* [DO THIS]: All lines below must be repeated exactly, with the pictures omitted.

>> begin

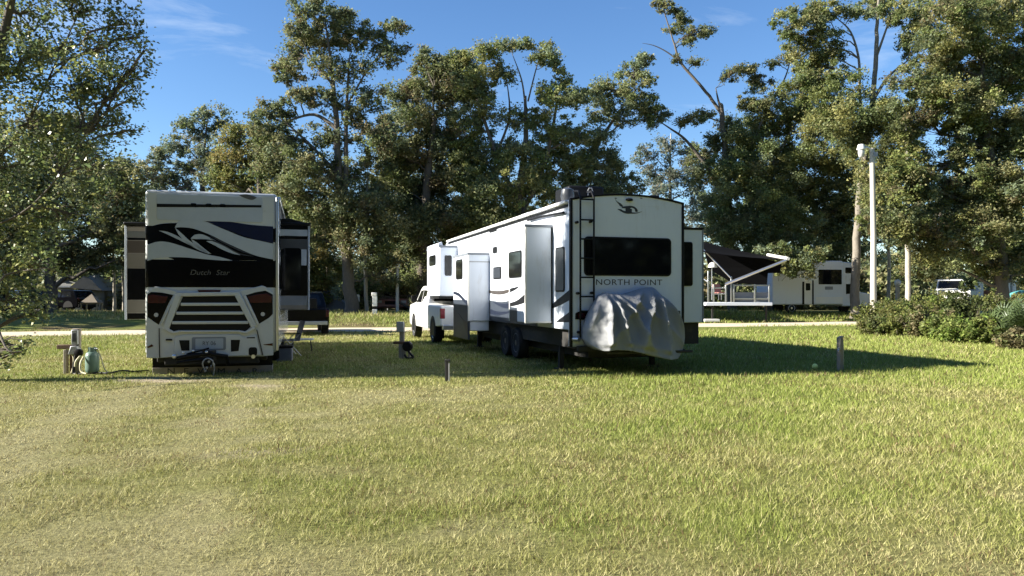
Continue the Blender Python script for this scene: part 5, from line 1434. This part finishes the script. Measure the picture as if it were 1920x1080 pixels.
def gazebo(px, Y, label, wpx, top, eave):
    b = P(px, 0, Y); z0 = gz(b.x, Y); k = Y / F; w = wpx * k / 2
    h = lambda py: EYE + (555 - py) / F * Y - z0
    t = thing('gazebo', label, 'gazebo', (b.x, Y, z0), R(10))
    m = MB(); e, p = h(eave), h(top)
    m.add([(-w, -w, e), (w, -w, e), (w, w, e), (-w, w, e), (0, 0, p), (-w, -w, e - .12), (w, -w, e - .12), (w, w, e - .12), (-w, w, e - .12)],
          [(0, 1, 4), (1, 2, 4), (2, 3, 4), (3, 0, 4), (0, 5, 6, 1), (1, 6, 7, 2), (2, 7, 8, 3), (3, 8, 5, 0), (5, 8, 7, 6)])
    m.build('canopy', M['roof_tan'], t)
    for sx in (-1, 1):
        for sy in (-1, 1): MB().box(sx*w*.9 - .04, sx*w*.9 + .04, sy*w*.9 - .04, sy*w*.9 + .04, 0, e - .1).build('leg', M['grey_steel'], t)
gazebo(172, 52, 'small tan canopy on thin legs before the grey house', 30, 551, 567)
def grey_trailer():
    Y = 56; b = P(622, 0, Y); z0 = gz(b.x, Y)
    t = thing('tarp_heap', 'grey tarp thrown over a sloped load in the shade', 'tarp', (b.x, Y, z0), 0)
    m = MB(); n = 9
    ps = [(-1.3, .0), (-1.1, .9), (-.7, 1.5), (0, 1.62), (.5, 1.2), (1.1, .7), (1.5, .0)]
    m.prism(ps, lambda a, c, q: (a, q, c), -.8, .8)
    m.build('tarp', M['tarp_grey'], t, bevel=.12)
    MB().box(-1.2, 1.2, -.7, .7, 0, .12).build('pallet', M['wood_grey'], t)
grey_trailer()
def entrance_wall():
    Y = 56; b = P(1865, 0, Y); z0 = gz(b.x, Y); k = Y / F
    x = lambda px: (px - 1865) * k
    h = lambda py: EYE + (555 - py) / F * Y - z0
    t = thing('fence', 'low brown board fence between square white posts at far right', 'fence', (b.x, Y, z0), 0)
    for a, c, top in ((1830, 1841, 531), (1881, 1891, 529), (1895, 1902, 529)):
        q = MB().box(x(a), x(c), -.2, .2, 0, h(top)).build('post', M['tin_white'], t, bevel=.02)
        MB().box(x(a) - .04, x(c) + .04, -.24, .24, h(top), h(top) + .08).build('post_cap', M['tin_white'], q, bevel=.02)
    n = 7; w0, w1 = x(1842), x(1880)
    for i in range(n):
        a = w0 + (w1 - w0) * i / n
        MB().box(a + .01, a + (w1 - w0) / n - .01, -.02, .03, .05, h(545) + .05 * math.sin(i * 2.1)).build('board', M['brick_brown'], t, bevel=.008)
    MB().box(w0, w1, .03, .08, h(552), h(550)).build('rail', M['brick_brown'], t)
    b = P(1922, 0, 50); z0 = gz(b.x, 50)
    t = thing('teal_dinghy', 'teal upturned hull at the far right edge', 'boat', (b.x, 50, z0), R(15))
    MB().ball((0, 0, 1.15), (.8, 1.6, .85), 18, 10).build('hull', M['teal'], t, smooth=60)
    for yy in (-.9, .9): MB().box(-.55, .55, yy - .06, yy + .06, 0, .7).build('trestle', M['wood_grey'], t)
entrance_wall()
for i, (px, Y, w, lab) in enumerate([(1814, 54, .8, 'small white box behind the white car')]):
    p = P(px + 6, 0, Y); z0 = gz(p.x, Y)
    t = thing('cabinet', lab, 'cabinet', (p.x, Y, z0), 0)
    MB().box(-.3, .3, -.25, .25, .1, 1.9).build('body', M['grey_paint'], t, bevel=.03); MB().box(-.26, .26, -.27, -.25, .2, 1.8).build('door', M['tin_white'], t, bevel=.02)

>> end

* [RESULT]:
Continue the Blender Python script for this scene: part 5, from line 1434. This part finishes the script. Measure the picture as if it were 1920x1080 pixels.
def gazebo(px, Y, label, wpx, top, eave):
    b = P(px, 0, Y); z0 = gz(b.x, Y); k = Y / F; w = wpx * k / 2
    h = lambda py: EYE + (555 - py) / F * Y - z0
    t = thing('gazebo', label, 'gazebo', (b.x, Y, z0), R(10))
    m = MB(); e, p = h(eave), h(top)
    m.add([(-w, -w, e), (w, -w, e), (w, w, e), (-w, w, e), (0, 0, p), (-w, -w, e - .12), (w, -w, e - .12), (w, w, e - .12), (-w, w, e - .12)],
          [(0, 1, 4), (1, 2, 4), (2, 3, 4), (3, 0, 4), (0, 5, 6, 1), (1, 6, 7, 2), (2, 7, 8, 3), (3, 8, 5, 0), (5, 8, 7, 6)])
    m.build('canopy', M['roof_tan'], t)
    for sx in (-1, 1):
        for sy in (-1, 1): MB().box(sx*w*.9 - .04, sx*w*.9 + .04, sy*w*.9 - .04, sy*w*.9 + .04, 0, e - .1).build('leg', M['grey_steel'], t)
gazebo(172, 52, 'small tan canopy on thin legs before the grey house', 30, 551, 567)
def grey_trailer():
    Y = 56; b = P(622, 0, Y); z0 = gz(b.x, Y)
    t = thing('tarp_heap', 'grey tarp thrown over a sloped load in the shade', 'tarp', (b.x, Y, z0), 0)
    m = MB(); n = 9
    ps = [(-1.3, .0), (-1.1, .9), (-.7, 1.5), (0, 1.62), (.5, 1.2), (1.1, .7), (1.5, .0)]
    m.prism(ps, lambda a, c, q: (a, q, c), -.8, .8)
    m.build('tarp', M['tarp_grey'], t, bevel=.12)
    MB().box(-1.2, 1.2, -.7, .7, 0, .12).build('pallet', M['wood_grey'], t)
grey_trailer()
def entrance_wall():
    Y = 56; b = P(1865, 0, Y); z0 = gz(b.x, Y); k = Y / F
    x = lambda px: (px - 1865) * k
    h = lambda py: EYE + (555 - py) / F * Y - z0
    t = thing('fence', 'low brown board fence between square white posts at far right', 'fence', (b.x, Y, z0), 0)
    for a, c, top in ((1830, 1841, 531), (1881, 1891, 529), (1895, 1902, 529)):
        q = MB().box(x(a), x(c), -.2, .2, 0, h(top)).build('post', M['tin_white'], t, bevel=.02)
        MB().box(x(a) - .04, x(c) + .04, -.24, .24, h(top), h(top) + .08).build('post_cap', M['tin_white'], q, bevel=.02)
    n = 7; w0, w1 = x(1842), x(1880)
    for i in range(n):
        a = w0 + (w1 - w0) * i / n
        MB().box(a + .01, a + (w1 - w0) / n - .01, -.02, .03, .05, h(545) + .05 * math.sin(i * 2.1)).build('board', M['brick_brown'], t, bevel=.008)
    MB().box(w0, w1, .03, .08, h(552), h(550)).build('rail', M['brick_brown'], t)
    b = P(1922, 0, 50); z0 = gz(b.x, 50)
    t = thing('teal_dinghy', 'teal upturned hull at the far right edge', 'boat', (b.x, 50, z0), R(15))
    MB().ball((0, 0, 1.15), (.8, 1.6, .85), 18, 10).build('hull', M['teal'], t, smooth=60)
    for yy in (-.9, .9): MB().box(-.55, .55, yy - .06, yy + .06, 0, .7).build('trestle', M['wood_grey'], t)
entrance_wall()
for i, (px, Y, w, lab) in enumerate([(1814, 54, .8, 'small white box behind the white car')]):
    p = P(px + 6, 0, Y); z0 = gz(p.x, Y)
    t = thing('cabinet', lab, 'cabinet', (p.x, Y, z0), 0)
    MB().box(-.3, .3, -.25, .25, .1, 1.9).build('body', M['grey_paint'], t, bevel=.03); MB().box(-.26, .26, -.27, -.25, .2, 1.8).build('door', M['tin_white'], t, bevel=.02)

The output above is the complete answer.